Máirtín Ó Muilleoir, the North’s new finance minister, who joined the Ibec talks in Dublin, said that with Stormont “working closely with the Irish Government, we can minimise the damaging impacts of Brexit north and south and ensure the northern vote to remain is respected.”

With the vote prompting David Cameron to resign and leading to turmoil in the opposition Labour Party that saw leader Jeremy Corbyn lose a confidence vote, UK investors and households seeking reassurance may increasingly look to the Bank of England’s Mr Carney.

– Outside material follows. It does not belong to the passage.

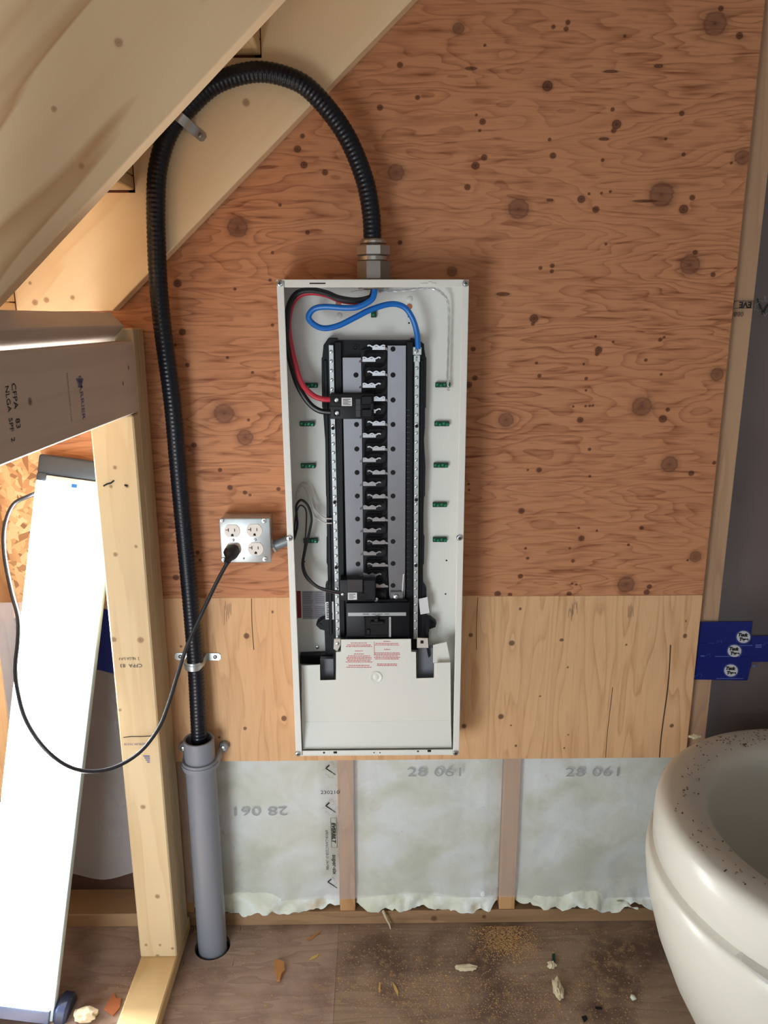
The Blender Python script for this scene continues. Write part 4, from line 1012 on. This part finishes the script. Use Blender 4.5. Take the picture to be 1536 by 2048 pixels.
a_, b_ = on_plane(541,1093,-.030), on_plane(585,1079,-.030); a_.x = c.x-.0005; b_.x = -0.1835
MB().tube([a_, a_.lerp(b_,.25), a_.lerp(b_,.8), b_], .011, 16).build('nipple', plain('dull_zinc', srgb(128,136,142), .45, .5), nip)
d_ = (b_-a_).normalized(); m = MB(); m.lathe(a_, d_, [(.013,.0005),(.0155,.0015),(.0155,.006),(.013,.007)], 8); m.build('lock_nut', M_zinc, nip, angle=20)

# ------------------------------------------------------------------ grey pipe and straps
pz = 0.567
pipe = thing('grey_pipe', 'grey plastic pipe rising from the floor around the black cable', 'pipe', (PIPE.x, PIPE.y, 0))
RP = 0.0345
MB().lathe((PIPE.x,PIPE.y,0),(0,0,1),[(RP,-.04),(RP,pz-.001),(RP-.001,pz),(RP-.0045,pz),(RP-.0055,pz-.001),(RP-.0055,-.04),(RP,-.04)],40,cap=False).build('pipe_body', M_pvc, pipe)
zs = on_plane(405,1538,-.075).z
strap = thing('pipe_strap', 'grey plastic two-hole strap holding the grey pipe to the plywood', 'strap', (PIPE.x,0,zs))
R2 = RP+.0035
def strap_arc(r, w, zc, y_ear, ear, cx, cy):
    pts = [(cx-r-ear, y_ear, zc+.014), (cx-r-ear*.35, y_ear, zc+.012)]
    for i in range(21):
        t = PI+PI*i/20; pts.append((cx+r*math.cos(t), cy+r*math.sin(t), zc-.004*abs(math.sin(t))))
    pts += [(cx+r+ear*.35, y_ear, zc+.012), (cx+r+ear, y_ear, zc+.014)]
    return pts
pts = []; nr = []
for i in range(25):
    t = PI+PI*i/24; pts.append(Vector((PIPE.x+R2*math.cos(t), PIPE.y+R2*math.sin(t), zs))); nr.append(Vector((math.cos(t), math.sin(t), 0)))
MB().ribbon(pts, nr, .020, .0045).build('strap_band', M_pvc, strap)
MB().ribbon([p+n*.002 for p,n in zip(pts,nr)], nr, .007, .004).build('strap_rib', M_pvc, strap)
for s_ in (-1,1):
    cx = PIPE.x+s_*.047
    m = MB(); m.hexa([(PIPE.x+s_*R2-.002,-.05,zs-.010),(PIPE.x+s_*R2+.002,-.05,zs-.010),(PIPE.x+s_*R2+.002,-.05,zs+.010),(PIPE.x+s_*R2-.002,-.05,zs+.010),(cx-s_*.004-.003,-.0005,zs-.002),(cx-s_*.004+.003,-.0005,zs-.002),(cx-s_*.004+.003,-.0005,zs+.022),(cx-s_*.004-.003,-.0005,zs+.022)]); m.build('strap_web', M_pvc, strap)
    m = MB(); m.lathe((cx,-.0004,zs+.016),(0,-1,0),[(.0115,0),(.0115,.012),(.0095,.014)],20); m.build('strap_ear', M_pvc, strap)
    screw_mb((cx,-.0144,zs+.016),.0065,.004).build('screw', M_screw, strap)
def metal_strap(name, label, cx, cz, cy, r, wall_y, rot, w=.018, ears=(1,-1), ear=.030):
    """one band over the cable with flat ears; rot turns it in the wall plane"""
    s = thing(name, label, 'strap', (cx, wall_y-.001, cz), 'galvanized straps on the black cable'); o = Vector((cx,0,cz)); u = Vector((math.cos(rot),0,math.sin(rot))); v = Vector((-math.sin(rot),0,math.cos(rot)))
    pts, nr = [], []
    for i in range(21):
        t = PI+PI*i/20; pts.append(o+u*(r*math.cos(t))+Vector((0,cy+r*math.sin(t),0))); nr.append(u*math.cos(t)+Vector((0,math.sin(t),0)))
    a0 = o+u*(-r)+Vector((0,wall_y-.001,0)); a1 = o+u*r+Vector((0,wall_y-.001,0))
    MB().ribbon([a0]+pts+[a1], [-u]+nr+[u], w, .0018).build('band', M_zinc, s)
    MB().ribbon([p+n*.0012 for p,n in zip(pts,nr)], nr, w*.35, .0022).build('stiffening_rib', M_zinc, s)
    for e in ears:
        q = o+u*(e*(r-.001))+Vector((0,wall_y-.0016,0)); c_ = w/2
        P = lambda a,b: q+u*(e*a)+v*b
        poly = [P(0,-c_),P(ear-.005,-c_),P(ear,-c_+.004),P(ear,c_-.004),P(ear-.005,c_),P(0,c_)]
        if e < 0: poly = poly[::-1]
        f = MB().prism(poly,(0,.0015,0),.0003).build('ear', M_zinc, s)
        m = MB(); m.lathe(q+u*(e*ear*.62)+Vector((0,-.0001,0)),(0,-1,0),[(.0042,0),(.0042,.0018),(.002,.003)],14); m.build('screw', M_tin, f)
    return s
pS = on_plane(392,1322,-.02)
metal_strap('conduit_strap','galvanized strap holding the black cable to pale plywood above grey pipe', pS.x, pS.z+.002, -.040, .0195, 0.0, -0.02, ear=.034)
pS2 = on_plane(362,238,-.0635); 
metal_strap('conduit_strap','galvanized strap pinning the black cable to the stair stringer', pS2.x, pS2.z, -.0625, .0195, -.0405, -math.radians(38), ear=.030)

# ------------------------------------------------------------------ leaning work light and its cord
LB = Vector((-.7215,-.2566,.002)); LT = on_plane(197,1165,-.08)
ld = (LT-LB).normalized(); lw = Vector((1,0,0)); ln = ld.cross(lw).normalized()
if ln.y > 0: ln = -ln
lw = (lw-ld*lw.dot(ld)).normalized()
W = .152; LL = 1.155/ld.z
lamp = thing('work_light', 'glowing white LED work light leaning against the post under the stairs', 'work light', LB)
def lb(name, mat, a0,a1,n0,n1,d0,d1, bevel=.002, seg=2, par=None, **pr):
    return MB().obox(LB, lw, ln, ld, a0,a1,n1,n0,d0,d1,bevel,seg).build(name, mat, par or lamp, **pr)
m_em, b_, L_ = new_mat('lit_diffuser')
b_.inputs['Base Color'].default_value = (.9,.9,.9,1); b_.inputs['Emission Color'].default_value = (.95,.98,1.0,1); b_.inputs['Emission Strength'].default_value = LAMP_STRENGTH
m_cy = plain('pale_blue_housing', srgb(196,216,222), .35)
lb('housing', m_cy, -W, 0.010, -.024, -.002, .0, LL)
lb('diffuser', m_em, -W, 0.0, -.0018, .004, .03, LL-.012)
lb('end_strip', M_paper, -W+.006, -.004, -.001, .005, LL-.011, LL+.002)
cap = lb('end_cap', plain('charcoal_cap', srgb(58,66,78), .4), -W, .004, -.026, .006, LL+.003, LL+.044, .006, 3)
lb('cap_wing', MATS['charcoal_cap'], -W, -W+.022, -.020, .007, LL-.012, LL+.006, .004, 2)
lb('foot_bar', plain('slate_plastic', srgb(96,110,140), .4), -W-.004, .004, -.026, .006, -.004+.002, .029, .004, 2)
MB().lathe(LB+lw*.012-ln*.03+ld*.01,lw,[(.0,0),(.030,.0),(.036,.006),(.036,.022),(.030,.028),(.0,.028)],24,cap=False).build('stand_foot', plain('navy_plastic', srgb(44,54,84), .4), lamp)
tg = MB().obox(LB,lw,ln,ld,-W*.55,-W*.40,.0066,.0060,LL-.018,LL-.002).build('hang_tag', M_paper, lamp)
MB().obox(LB,lw,ln,ld,-W*.50,-W*.43,.0070,.0067,LL-.016,LL-.009).build('tag_mark', M_blue, lamp)
cord = thing('power_cord', 'black cord looping from outlet plug across the lit work light', 'power cord', on_plane(460,1105,-.08))
wire('cord', [(455,1125,-.105),(440,1152,-.108),(425,1182,-.110),(400,1235,-.115),(375,1290,-.122),(355,1350,-.130),(338,1405,-.140),(318,1455,-.155),(282,1502,-.18),(235,1532,-.21),(185,1543,-.24),(135,1532,-.27),(88,1495,-.28),(52,1440,-.265),(36,1385,-.25),(31,1335,-.23),(36,1280,-.21),(36,1235,-.19),(22,1180,-.16),(9,1110,-.12),(9,1055,-.09),(26,1010,-.06),(58,992,-.042),(82,984,-.035),(112,978,-.025)], .0042, M_cord, cord, n=10)
p0 = on_plane(466,1098,-.0585); p1 = on_plane(452,1128,-.104); pd = (p1-p0).normalized()
side = pd.cross(Vector((0,0,1))).normalized(); side = Vector((1,0,.25)); side = (side-pd*side.dot(pd)).normalized(); upp = pd.cross(side)
m = MB(); rings = []
for t, w_, h_ in ((0,.0135,.0115),(.006,.0145,.0125),(.018,.0140,.0120),(.026,.0100,.0095),(.030,.0070,.0075),(.040,.0058,.0062),(.048,.0048,.0048)):
    q = p0+pd*t; rings.append([m.bm.verts.new(q+side*(w_*a)+upp*(h_*b)) for a,b in ((-1,-.6),(-.6,-1),(.6,-1),(1,-.6),(1,.6),(.6,1),(-.6,1),(-1,.6))])
for a_r,b_r in zip(rings,rings[1:]):
    for k in range(8): m.bm.faces.new((a_r[k],a_r[(k+1)%8],b_r[(k+1)%8],b_r[k]))
m.bm.faces.new(rings[0][::-1]); m.bm.faces.new(rings[-1])
m.build('plug', M_cord, cord, angle=50)

# ------------------------------------------------------------------ tape patches on the film
def tape(poly, y, label, group=None):
    P = [on_plane(a, b, y) for a, b in poly]
    return MB().prism(P[::-1], (0,.0003,0)).build('tape_strip', M_tape, None, smooth=False, label=label, category='tape', group='blue tape on the plastic film')
def logo(px, py, par, y):
    def ell(rx, ry, yy, nm, mat):
        P = [on_plane(px+rx*math.cos(t), py+ry*math.sin(t), yy) for t in [2*PI*i/28 for i in range(28)]]
        MB().prism(P, (0,.0002,0)).build(nm, mat, par, smooth=False)
    ell(15.5,14,y-.0004,'oval_ring',M_tapel); ell(14.8,13.2,y-.0006,'oval_gap',M_tape); ell(13.6,12,y-.0008,'oval',M_tapew)
    text('Tuck', .0105, M_ink, px-1.5, py-4, y-.0011, par, rot=-.05, shear=.12, bold=.0009)
    text('Tape', .0105, M_ink, px+.5, py+5, y-.0011, par, rot=-.05, shear=.12, bold=.0009)
def mini(px, py, par, y, s=1.0):
    P = [on_plane(px+a*s, py+b*s, y-.0005) for a,b in ((-6,2),(-2,1),(0,-4),(3,-1),(7,-5),(7,1),(10,3),(5,6))]
    MB().tube(P, .0003, 4).build('print_outline', M_tapel, par)
    m = MB()
    for i in range(2): m.pbox(px-20*s, py+(1+i*4)*s, px-8*s, py+(3.4+i*4)*s, y-.0006, y-.0004)
    m.build('fine_print', M_tapel, par, kind='stuff')
def line_print(px0, px1, py, par, y):
    m = MB(); x = px0
    while x < px1: w = random.uniform(2,5); m.pbox(x,py-.7,min(px1,x+w),py+.7,y-.0006,y-.0004); x += w+.8
    m.build('fine_print', M_tapel, par, kind='stuff')
YT = 0.0095
t1 = tape([(1396,1244),(1505,1243),(1501,1272),(1502,1291),(1394,1291)], YT, 'uppermost blue tape strip on the film right of the plywood')
logo(1487,1274,t1,YT); mini(1436,1285,t1,YT)
t2 = tape([(1392,1286),(1503,1288),(1503,1272),(1536,1272),(1600,1272),(1600,1323),(1500,1324),(1496,1318),(1388,1320)], YT-.0008, 'long middle blue tape strip running out of view at right')
logo(1469,1302,t2,YT-.0008); mini(1531,1288,t2,YT-.0008); line_print(1462,1505,1291,t2,YT-.0008); line_print(1430,1480,1313,t2,YT-.0008); mini(1415,1310,t2,YT-.0008,.7)
t3 = tape([(1389,1314),(1503,1314),(1503,1330),(1499,1340),(1495,1361),(1386,1359)], YT-.0016, 'lowest blue tape strip just above the rim of the white tub')
logo(1462,1341,t3,YT-.0016); mini(1397,1350,t3,YT-.0016,.8); line_print(1433,1487,1357,t3,YT-.0016); mini(1515,1330,t3,YT-.0016,.5)
t4 = tape([(195,1215),(232,1222),(246,1352),(190,1338)], YT, 'dark blue tape patch on film between work light and post')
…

Within hours of the referendum result, the governor had said the bank was ready to act to support the financial system and the economy if needed. In the Bloomberg survey, in addition to rate cuts, a majority expect the Bank of England to restart asset purchases, while almost half forecast measures to aid credit.

But many analysts believe the potential breakup of the UK and political tensions in the EU following the Brexit vote will also lead to market nervousness years to come.

US bank JP Morgan said yesterday it now expects Scotland to vote for independence and introduce its own currency before Britain leaves the EU in 2019.

“Our base case is Scotland will vote for independence and institute a new currency at that point (2019),” JP Morgan economist Malcolm Barr said in a note yesterday to clients. Scottish First Minister Nicola Sturgeon is seeking a way for Scotland to remain in the EU.

Meanwhile, Germany’s finance minister Wolfgang Schaeuble favours stricter budget rules for EU states and a downsized European Commission as part of a post-Brexit reform plan for the bloc drafted by his aides, the Handelsblatt daily reported yesterday.

Asked about the plan, a finance ministry source said: “At the moment, consolidation is not the main focus”.

UK mortgage approvals rose in May and house prices continued their steady advance in the weeks leading up to the vote, according to figures published yesterday, but the decision to leave may undermine future demand.

According to James McCann, European economist at Standard Life, looser Bank of England monetary policy “can’t be far off.”

He sees a UK rate cut at the July 14 meeting and asset buying potentially a month later, though that will partly depend on an orderly sterling depreciation.

“The shock to the economy justifies easier policy and the Bank of England is unlikely to be deterred by a short-term pickup in inflation as sterling depreciates,” Mr McCann said.

“It looked through a similar inflationary bump after the financial crisis,” he said.